● Supplied material

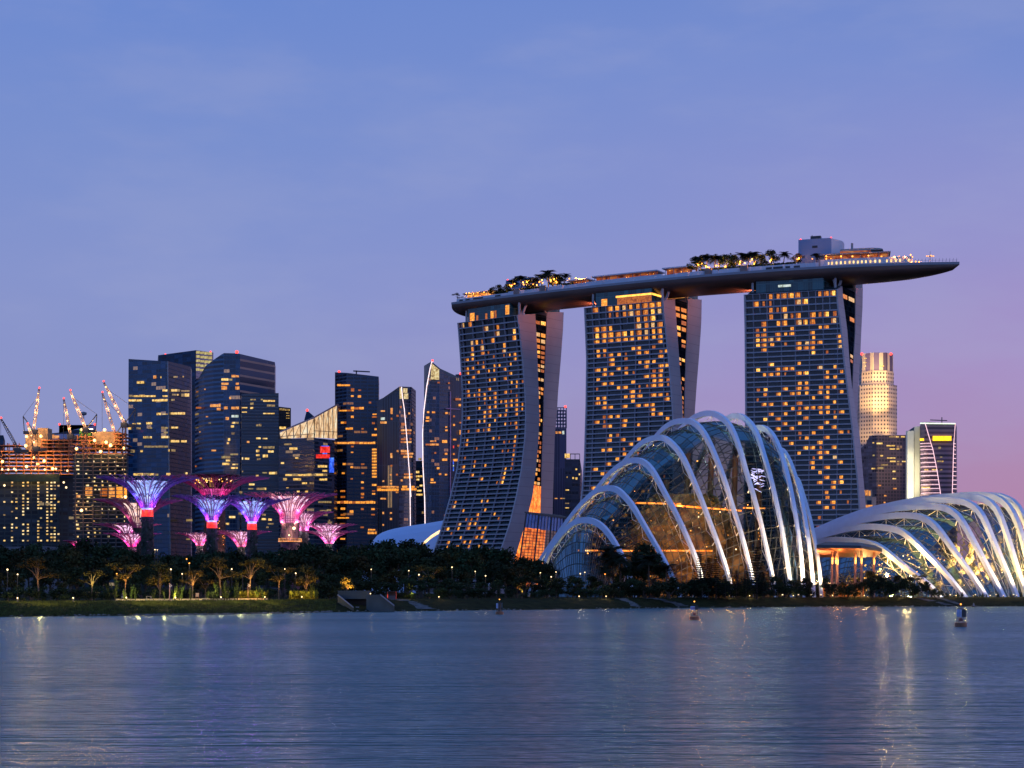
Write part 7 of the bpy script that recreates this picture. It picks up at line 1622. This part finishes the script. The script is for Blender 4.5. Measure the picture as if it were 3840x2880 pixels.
# ---------------------------------------------------------------- palms, shrubs and lamps up on the deck
for i, (px, top, k, lab) in enumerate(((1716, 1100, 'umbrella', 'tiny tiered tree at the very stern of the deck'), (1870, 1066, 'olive', 'orange-lit shrub left of the stern lift box'), (1845, 1076, 'olive', 'low shrub beside the stern pergola'), (1905, 1062, 'round', 'dark round tree at the stern lift box'), (1927, 1038, 'palm', 'palm in front of the stern lift box'), (1960, 1022, 'palm', 'palm rising over the stern lift box'), (1985, 1040, 'round', 'round tree right of the stern lift box'), (2001, 1032, 'palm', 'shorter palm between lift box and tall palms'), (2030, 1014, 'palm', 'left one of the three tallest stern palms'), (2058, 998, 'palm', 'tallest of the stern palms'), (2073, 1030, 'round', 'round tree under the tallest stern palm'), (2087, 1014, 'palm', 'palm right of the tallest stern palm'), (2115, 1016, 'palm', 'last stern palm, leaning to the right'), (2100, 1038, 'round', 'round tree under the last stern palm'),
        (2612, 958, 'round', 'leftmost round tree of the big deck grove'), (2629, 946, 'palm', 'leftmost palm of the big deck grove'), (2649, 942, 'palm', 'second palm of the big deck grove'), (2676, 944, 'palm', 'third palm of the big deck grove'), (2698, 945, 'palm', 'fourth palm of the big deck grove'), (2722, 952, 'round', 'broad dark tree in the middle of the grove'), (2749, 950, 'round', 'second broad dark tree in the middle of the grove'), (2780, 936, 'palm', 'palm right of the broad dark trees'), (2803, 932, 'palm', 'tall palm near the right end of the grove'), (2828, 932, 'palm', 'tallest palm of the big deck grove'), (2850, 952, 'round', 'round tree closing the grove'), (2891, 936, 'broad', 'big lone spreading tree right of the grove'), (2937, 934, 'palm', 'lone palm before the bow lift box'), (2992, 948, 'olive', 'orange-lit tree at the left corner of the bow lift box'), (3064, 940, 'palm', 'palm before the face of the bow lift box'))):
    A, td, nn = dk(px, 7 if k != 'palm' else 8, .4); plant(k, i % 2, lab, 'palm' if k == 'palm' else 'tree', A, Z(top, A.y)-A.z+.3, 'trees on the roof deck', 1.5 if k == 'palm' else 1.35, i*1.3)
for i, (x0, x1, b, lab) in enumerate(((1860, 1925, 3.2, 'dark planter hedge under the stern lift box'), (1940, 2040, 3.4, 'planter hedge under the stern palms'), (2105, 2150, 3.4, 'short planter hedge right of the stern palms'), (2620, 2860, 3.2, 'long dark planter hedge under the big grove'), (2860, 2985, 3.4, 'planter hedge under the lone spreading tree'))):
    A = dk((x0+x1)/2, b)[0]; th = thing('hedge', lab, 'hedge', A, 'planter hedges on the roof deck'); mb = MB()
    for _ in range(int((x1-x0)*9)):
        q, _, nn = dk(rg.uniform(x0, x1), b+rg.uniform(0, 1.6)); leaves(mb, q+Vector((0, 0, rg.uniform(2.2, 4.3))), rg.uniform(.35, .7), rg)
    part(mb, 'foliage', LEAF, th)
DLs = [(1640+x/3.687, 940+y/3.687) for x, y in ((400, 590), (440, 585), (500, 595), (560, 582), (645, 575), (1000, 475), (1025, 485), (1068, 458), (1185, 440), (1195, 470), (1240, 430), (1325, 465), (1375, 475), (1413, 430), (1445, 405), (1455, 448), (1570, 410), (1570, 437), (1615, 392), (1660, 440), (1640, 428), (1825, 387), (1915, 380), (1960, 385))]+[(2540+x/3.16, 860+y/3.16) for x, y in ((245, 420), (290, 405), (335, 435), (380, 455), (357, 447), (460, 430), (490, 428), (495, 405), (570, 440), (690, 405), (745, 385), (738, 412), (800, 400), (865, 380), (885, 357), (925, 382), (908, 410), (1120, 340), (1100, 375), (1420, 355), (1440, 345), (1600, 350), (1765, 318), (1765, 350), (1940, 320), (2075, 320))]+[(2940+x/3.16, 880+y/3.16) for x, y in ((1000, 250), (1155, 258), (1305, 262), (1365, 258), (1430, 262), (1470, 275), (1500, 240), (1520, 265), (1515, 322), (1560, 318), (1600, 322))]
for i, (px, py) in enumerate(DLs):
    A = dk(px, 4.8)[0]; z = max(.6, Z(py, A.y)-ZD); th = thing('deck_lamp', 'small orange deck lamp %s' % ('at the stern pergola' if px < 1850 else 'under the stern palms' if px < 2100 else 'by the stern bar' if px < 2300 else 'under the big grove' if px < 2840 else 'near the bow lift box' if px < 3200 else 'by the bow terrace'), 'lamp', A, 'deck lamps %d' % (0 if px < 1850 else 1 if px < 2100 else 2 if px < 2300 else 3 if px < 2840 else 4 if px < 3200 else 5))
    mb = MB(); mb.tube([A, A+Vector((0, 0, z))], .08, 4); part(mb, 'pole', DARKM, th)
    mb = MB(); mb.ball(A+Vector((0, 0, z)), rg.uniform(.36, .55), 6); part(mb, 'bulb', LAMPO, th)
    if i % 2 == 0: lamp('deck_light', 'POINT', A+Vector((0, -.8, z)), (1100 if px > 3090 or px < 1850 else 5000), (1, .33, .05), th, .4)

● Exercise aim
Repeat the data exactly, without the pictures.

● Final answer
Write part 7 of the bpy script that recreates this picture. It picks up at line 1622. This part finishes the script. The script is for Blender 4.5. Measure the picture as if it were 3840x2880 pixels.
# ---------------------------------------------------------------- palms, shrubs and lamps up on the deck
for i, (px, top, k, lab) in enumerate(((1716, 1100, 'umbrella', 'tiny tiered tree at the very stern of the deck'), (1870, 1066, 'olive', 'orange-lit shrub left of the stern lift box'), (1845, 1076, 'olive', 'low shrub beside the stern pergola'), (1905, 1062, 'round', 'dark round tree at the stern lift box'), (1927, 1038, 'palm', 'palm in front of the stern lift box'), (1960, 1022, 'palm', 'palm rising over the stern lift box'), (1985, 1040, 'round', 'round tree right of the stern lift box'), (2001, 1032, 'palm', 'shorter palm between lift box and tall palms'), (2030, 1014, 'palm', 'left one of the three tallest stern palms'), (2058, 998, 'palm', 'tallest of the stern palms'), (2073, 1030, 'round', 'round tree under the tallest stern palm'), (2087, 1014, 'palm', 'palm right of the tallest stern palm'), (2115, 1016, 'palm', 'last stern palm, leaning to the right'), (2100, 1038, 'round', 'round tree under the last stern palm'),
        (2612, 958, 'round', 'leftmost round tree of the big deck grove'), (2629, 946, 'palm', 'leftmost palm of the big deck grove'), (2649, 942, 'palm', 'second palm of the big deck grove'), (2676, 944, 'palm', 'third palm of the big deck grove'), (2698, 945, 'palm', 'fourth palm of the big deck grove'), (2722, 952, 'round', 'broad dark tree in the middle of the grove'), (2749, 950, 'round', 'second broad dark tree in the middle of the grove'), (2780, 936, 'palm', 'palm right of the broad dark trees'), (2803, 932, 'palm', 'tall palm near the right end of the grove'), (2828, 932, 'palm', 'tallest palm of the big deck grove'), (2850, 952, 'round', 'round tree closing the grove'), (2891, 936, 'broad', 'big lone spreading tree right of the grove'), (2937, 934, 'palm', 'lone palm before the bow lift box'), (2992, 948, 'olive', 'orange-lit tree at the left corner of the bow lift box'), (3064, 940, 'palm', 'palm before the face of the bow lift box'))):
    A, td, nn = dk(px, 7 if k != 'palm' else 8, .4); plant(k, i % 2, lab, 'palm' if k == 'palm' else 'tree', A, Z(top, A.y)-A.z+.3, 'trees on the roof deck', 1.5 if k == 'palm' else 1.35, i*1.3)
for i, (x0, x1, b, lab) in enumerate(((1860, 1925, 3.2, 'dark planter hedge under the stern lift box'), (1940, 2040, 3.4, 'planter hedge under the stern palms'), (2105, 2150, 3.4, 'short planter hedge right of the stern palms'), (2620, 2860, 3.2, 'long dark planter hedge under the big grove'), (2860, 2985, 3.4, 'planter hedge under the lone spreading tree'))):
    A = dk((x0+x1)/2, b)[0]; th = thing('hedge', lab, 'hedge', A, 'planter hedges on the roof deck'); mb = MB()
    for _ in range(int((x1-x0)*9)):
        q, _, nn = dk(rg.uniform(x0, x1), b+rg.uniform(0, 1.6)); leaves(mb, q+Vector((0, 0, rg.uniform(2.2, 4.3))), rg.uniform(.35, .7), rg)
    part(mb, 'foliage', LEAF, th)
DLs = [(1640+x/3.687, 940+y/3.687) for x, y in ((400, 590), (440, 585), (500, 595), (560, 582), (645, 575), (1000, 475), (1025, 485), (1068, 458), (1185, 440), (1195, 470), (1240, 430), (1325, 465), (1375, 475), (1413, 430), (1445, 405), (1455, 448), (1570, 410), (1570, 437), (1615, 392), (1660, 440), (1640, 428), (1825, 387), (1915, 380), (1960, 385))]+[(2540+x/3.16, 860+y/3.16) for x, y in ((245, 420), (290, 405), (335, 435), (380, 455), (357, 447), (460, 430), (490, 428), (495, 405), (570, 440), (690, 405), (745, 385), (738, 412), (800, 400), (865, 380), (885, 357), (925, 382), (908, 410), (1120, 340), (1100, 375), (1420, 355), (1440, 345), (1600, 350), (1765, 318), (1765, 350), (1940, 320), (2075, 320))]+[(2940+x/3.16, 880+y/3.16) for x, y in ((1000, 250), (1155, 258), (1305, 262), (1365, 258), (1430, 262), (1470, 275), (1500, 240), (1520, 265), (1515, 322), (1560, 318), (1600, 322))]
for i, (px, py) in enumerate(DLs):
    A = dk(px, 4.8)[0]; z = max(.6, Z(py, A.y)-ZD); th = thing('deck_lamp', 'small orange deck lamp %s' % ('at the stern pergola' if px < 1850 else 'under the stern palms' if px < 2100 else 'by the stern bar' if px < 2300 else 'under the big grove' if px < 2840 else 'near the bow lift box' if px < 3200 else 'by the bow terrace'), 'lamp', A, 'deck lamps %d' % (0 if px < 1850 else 1 if px < 2100 else 2 if px < 2300 else 3 if px < 2840 else 4 if px < 3200 else 5))
    mb = MB(); mb.tube([A, A+Vector((0, 0, z))], .08, 4); part(mb, 'pole', DARKM, th)
    mb = MB(); mb.ball(A+Vector((0, 0, z)), rg.uniform(.36, .55), 6); part(mb, 'bulb', LAMPO, th)
    if i % 2 == 0: lamp('deck_light', 'POINT', A+Vector((0, -.8, z)), (1100 if px > 3090 or px < 1850 else 5000), (1, .33, .05), th, .4)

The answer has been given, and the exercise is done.